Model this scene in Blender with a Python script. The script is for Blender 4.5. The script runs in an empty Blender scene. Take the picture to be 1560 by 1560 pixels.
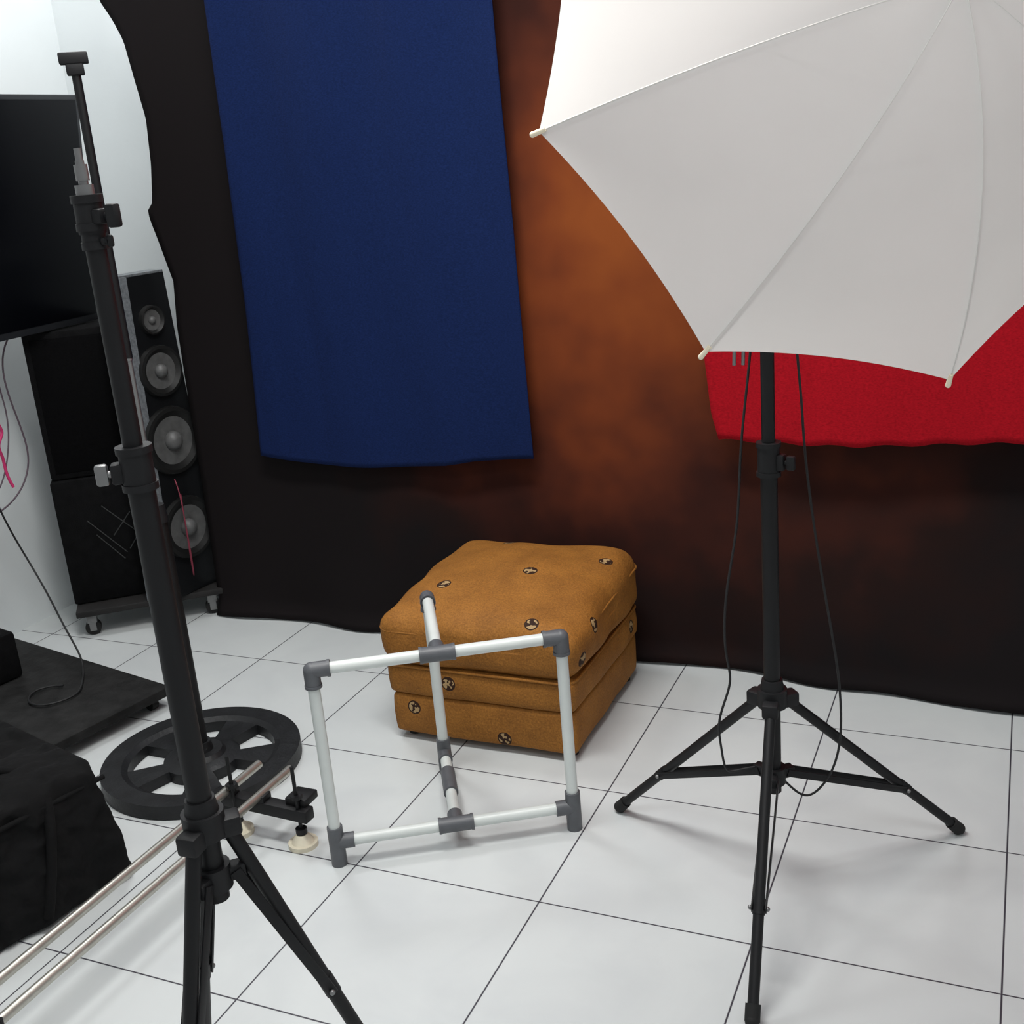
import bpy, bmesh, random
from math import *
from mathutils import Vector, Matrix, noise
random.seed(4)
V=Vector
scene=bpy.context.scene
COL=bpy.context.collection
scene.view_settings.view_transform='Standard'
scene.view_settings.look='None'
scene.view_settings.exposure=0.0

# ---------------------------------------------------------------- materials
def srgb(r,g,b):
    def c(v):
        v/=255.0
        return v/12.92 if v<=0.04045 else ((v+0.055)/1.055)**2.4
    return (c(r),c(g),c(b),1)
def mat(name,col,rough=0.5,metal=0.0,noise_amt=0.0,noise_scale=20,bump=0.0,bump_scale=200,spec=0.5,sheen=0.0,bdist=0.003):
    m=bpy.data.materials.new(name);m.use_nodes=True
    nt=m.node_tree;b=nt.nodes["Principled BSDF"]
    b.inputs["Base Color"].default_value=col
    b.inputs["Roughness"].default_value=rough
    b.inputs["Metallic"].default_value=metal
    b.inputs["Specular IOR Level"].default_value=spec
    tc=nt.nodes.new("ShaderNodeTexCoord")
    if noise_amt>0:
        n=nt.nodes.new("ShaderNodeTexNoise");n.inputs["Scale"].default_value=noise_scale;n.inputs["Detail"].default_value=5
        nt.links.new(tc.outputs["Object"],n.inputs["Vector"])
        r=nt.nodes.new("ShaderNodeMapRange");r.inputs[1].default_value=0.3;r.inputs[2].default_value=0.7
        r.inputs[3].default_value=1-noise_amt;r.inputs[4].default_value=1+noise_amt
        nt.links.new(n.outputs["Fac"],r.inputs[0])
        mx=nt.nodes.new("ShaderNodeVectorMath");mx.operation='SCALE';mx.inputs[0].default_value=col[:3]
        nt.links.new(r.outputs[0],mx.inputs["Scale"]);nt.links.new(mx.outputs[0],b.inputs["Base Color"])
    if bump>0:
        n2=nt.nodes.new("ShaderNodeTexNoise");n2.inputs["Scale"].default_value=bump_scale;n2.inputs["Detail"].default_value=3
        nt.links.new(tc.outputs["Object"],n2.inputs["Vector"])
        bp=nt.nodes.new("ShaderNodeBump");bp.inputs["Strength"].default_value=bump;bp.inputs["Distance"].default_value=bdist
        nt.links.new(n2.outputs["Fac"],bp.inputs["Height"]);nt.links.new(bp.outputs[0],b.inputs["Normal"])
    return m
M_black=mat("black_painted_metal",srgb(15,15,17),0.5,0.0,0.15,30,spec=.3)
M_plastic=mat("black_plastic",srgb(20,20,22),0.55,0,0.2,60,spec=.3)
M_rubber=mat("black_rubber",srgb(16,16,16),0.8)
M_chrome=mat("brushed_chrome",srgb(184,182,174),0.36,0.85,0.1,60)
M_pvc=mat("white_pvc",srgb(208,213,210),0.35,0,0.05,14)
M_fit=mat("grey_pvc_fitting",srgb(84,86,90),0.45,0,0.1,40)
M_wall=mat("white_wall_paint",srgb(222,227,228),0.75,0,0.03,2,0.1,60)
M_ceil=mat("ceiling_paint",srgb(235,238,238),0.8)
M_tvb=mat("tv_bezel",srgb(40,42,46),0.4)
M_scr=mat("tv_screen",srgb(4,5,10),0.3,0,spec=0.2)
M_dust=mat("dusty_black_board",srgb(24,24,24),0.75,0,0.7,25,0.4,80,spec=.3)
M_bag=mat("black_bag_fabric",srgb(12,12,13),0.9,0,0.3,12,0.8,14,spec=.2,bdist=.02)
M_cab=mat("black_cabinet_carpet",srgb(15,15,16),0.9,0,0.3,40,0.4,300,spec=0.1)
M_tower=mat("speaker_gloss_black",srgb(18,19,21),0.35,spec=.35)
M_silver=mat("speaker_silver_side",srgb(104,108,112),0.5,0.0,0.35,120)
M_cone=mat("speaker_cone_grey",srgb(88,88,88),0.5,0.1,0.2,50)
M_ring=mat("speaker_surround",srgb(10,10,10),0.55)
M_pad=mat("cream_rubber_pad",srgb(222,214,192),0.6,0,0.1,30)
M_cable=mat("black_cable",srgb(16,16,18),0.6)
M_gcable=mat("grey_cable",srgb(80,66,76),0.6)
M_pink=mat("pink_cord",srgb(190,40,100),0.6)
M_tip=mat("cream_plastic_tip",srgb(238,226,200),0.5)
M_iron=mat("cast_iron_plate",srgb(27,28,30),0.5,0,0.3,25,0.3,120,spec=.35)
M_steel=mat("galvanised_steel",srgb(130,130,130),0.4,0.8)
M_wood=mat("dark_board",srgb(20,18,18),0.7,0,0.3,30)

def floor_mat():
    m=bpy.data.materials.new("white_ceramic_tiles");m.use_nodes=True;nt=m.node_tree;L=nt.links.new
    b=nt.nodes["Principled BSDF"]
    tc=nt.nodes.new("ShaderNodeTexCoord");sx=nt.nodes.new("ShaderNodeSeparateXYZ");L(tc.outputs["Object"],sx.inputs[0])
    def mt(op,a,bv=None,c=None):
        n=nt.nodes.new("ShaderNodeMath");n.operation=op
        for i,v in enumerate((a,bv,c)):
            if v is None: continue
            if isinstance(v,(int,float)): n.inputs[i].default_value=v
            else: L(v,n.inputs[i])
        return n.outputs[0]
    ds=[]
    for ax in (0,1):
        s=mt('DIVIDE',sx.outputs[ax],0.4);fr=mt('FRACT',mt('ADD',s,0.5));ds.append(mt('MULTIPLY',mt('ABSOLUTE',mt('SUBTRACT',fr,0.5)),0.4))
    d=mt('MINIMUM',ds[0],ds[1])
    mr=nt.nodes.new("ShaderNodeMapRange");mr.inputs[1].default_value=0.0010;mr.inputs[2].default_value=0.0022;L(d,mr.inputs[0])
    n=nt.nodes.new("ShaderNodeTexNoise");n.inputs["Scale"].default_value=5;n.inputs["Detail"].default_value=7;n.inputs["Distortion"].default_value=0.6;L(tc.outputs["Object"],n.inputs["Vector"])
    cr=nt.nodes.new("ShaderNodeValToRGB");cr.color_ramp.elements[0].position=0.3;cr.color_ramp.elements[0].color=srgb(196,200,201)
    cr.color_ramp.elements[1].position=0.6;cr.color_ramp.elements[1].color=srgb(203,207,207);L(n.outputs["Fac"],cr.inputs[0])
    mx=nt.nodes.new("ShaderNodeMix");mx.data_type='RGBA';mx.inputs[6].default_value=srgb(64,62,70)
    L(mr.outputs[0],mx.inputs[0]);L(cr.outputs[0],mx.inputs[7]);L(mx.outputs[2],b.inputs["Base Color"])
    b.inputs["Roughness"].default_value=0.38;b.inputs["Specular IOR Level"].default_value=0.3
    bp=nt.nodes.new("ShaderNodeBump");bp.inputs["Strength"].default_value=0.3;bp.inputs["Distance"].default_value=0.001;L(mr.outputs[0],bp.inputs["Height"]);L(bp.outputs[0],b.inputs["Normal"])
    return m

def backdrop_mat():
    m=bpy.data.materials.new("mottled_muslin");m.use_nodes=True;nt=m.node_tree;L=nt.links.new
    b=nt.nodes["Principled BSDF"];b.inputs["Roughness"].default_value=0.85;b.inputs["Specular IOR Level"].default_value=0.12
    tc=nt.nodes.new("ShaderNodeTexCoord")
    sxs,szs=.84,.82
    mp=nt.nodes.new("ShaderNodeMapping");mp.inputs["Location"].default_value=(0.04/sxs,0,-1.06/szs);mp.inputs["Scale"].default_value=(1/sxs,0.0,1/szs)
    L(tc.outputs["Object"],mp.inputs[0])
    ln=nt.nodes.new("ShaderNodeVectorMath");ln.operation='LENGTH';L(mp.outputs[0],ln.inputs[0])
    n=nt.nodes.new("ShaderNodeTexNoise");n.inputs["Scale"].default_value=4.2;n.inputs["Detail"].default_value=3;n.inputs["Roughness"].default_value=.5;L(tc.outputs["Object"],n.inputs["Vector"])
    a=nt.nodes.new("ShaderNodeMath");a.operation='MULTIPLY_ADD';a.inputs[1].default_value=0.95;a.inputs[2].default_value=-0.475;L(n.outputs["Fac"],a.inputs[0])
    s=nt.nodes.new("ShaderNodeMath");s.operation='ADD';L(ln.outputs["Value"],s.inputs[0]);L(a.outputs[0],s.inputs[1])
    mul=nt.nodes.new("ShaderNodeMath");mul.operation='MULTIPLY';mul.inputs[1].default_value=0.72;L(s.outputs[0],mul.inputs[0])
    cr=nt.nodes.new("ShaderNodeValToRGB")
    while len(cr.color_ramp.elements)>1: cr.color_ramp.elements.remove(cr.color_ramp.elements[-1])
    z=cr.color_ramp.elements[0];z.position=0.08;z.color=srgb(136,70,32)
    for p,c in ((0.26,srgb(118,57,29)),(0.45,srgb(86,41,26)),(0.62,srgb(56,27,21)),(0.80,srgb(34,20,18)),(1.0,srgb(23,19,20))):
        k=cr.color_ramp.elements.new(p);k.color=c
    L(mul.outputs[0],cr.inputs[0]);L(cr.outputs[0],b.inputs["Base Color"])
    return m

def cloth_mat(name,col):
    m=bpy.data.materials.new(name);m.use_nodes=True;nt=m.node_tree;L=nt.links.new
    b=nt.nodes["Principled BSDF"];b.inputs["Roughness"].default_value=0.9;b.inputs["Specular IOR Level"].default_value=0.1
    tc=nt.nodes.new("ShaderNodeTexCoord")
    n=nt.nodes.new("ShaderNodeTexNoise");n.inputs["Scale"].default_value=260;n.inputs["Detail"].default_value=2
    mp=nt.nodes.new("ShaderNodeMapping");mp.inputs["Scale"].default_value=(.7,1,1.4);L(tc.outputs["Object"],mp.inputs[0]);L(mp.outputs[0],n.inputs["Vector"])
    r=nt.nodes.new("ShaderNodeMapRange");r.inputs[1].default_value=.3;r.inputs[2].default_value=.7;r.inputs[3].default_value=0.8;r.inputs[4].default_value=1.2;L(n.outputs["Fac"],r.inputs[0])
    v=nt.nodes.new("ShaderNodeVectorMath");v.operation='SCALE';v.inputs[0].default_value=col[:3];L(r.outputs[0],v.inputs["Scale"]);L(v.outputs[0],b.inputs["Base Color"])
    n3=nt.nodes.new("ShaderNodeTexNoise");n3.inputs["Scale"].default_value=6;n3.inputs["Detail"].default_value=2
    mp3=nt.nodes.new("ShaderNodeMapping");mp3.inputs["Scale"].default_value=(1.8,1,.3);L(tc.outputs["Object"],mp3.inputs[0]);L(mp3.outputs[0],n3.inputs["Vector"])
    bp=nt.nodes.new("ShaderNodeBump");bp.inputs["Strength"].default_value=.6;bp.inputs["Distance"].default_value=.02;L(n3.outputs["Fac"],bp.inputs["Height"]);L(bp.outputs[0],b.inputs["Normal"])
    return m
M_blue=cloth_mat("navy_blue_cotton",srgb(19,34,74))
M_red=cloth_mat("red_cotton",srgb(160,16,29))
M_drop=backdrop_mat()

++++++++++

In the listing, find every line containing the word "scene" and list it.

**WRITTEN SOLUTION**
Model this scene in Blender with a Python script. The script is for Blender 4.5. The script runs in an empty Blender scene. Take the picture to be 1560 by 1560 pixels.
scene=bpy.context.scene
scene.view_settings.view_transform='Standard'
scene.view_settings.look='None'
scene.view_settings.exposure=0.0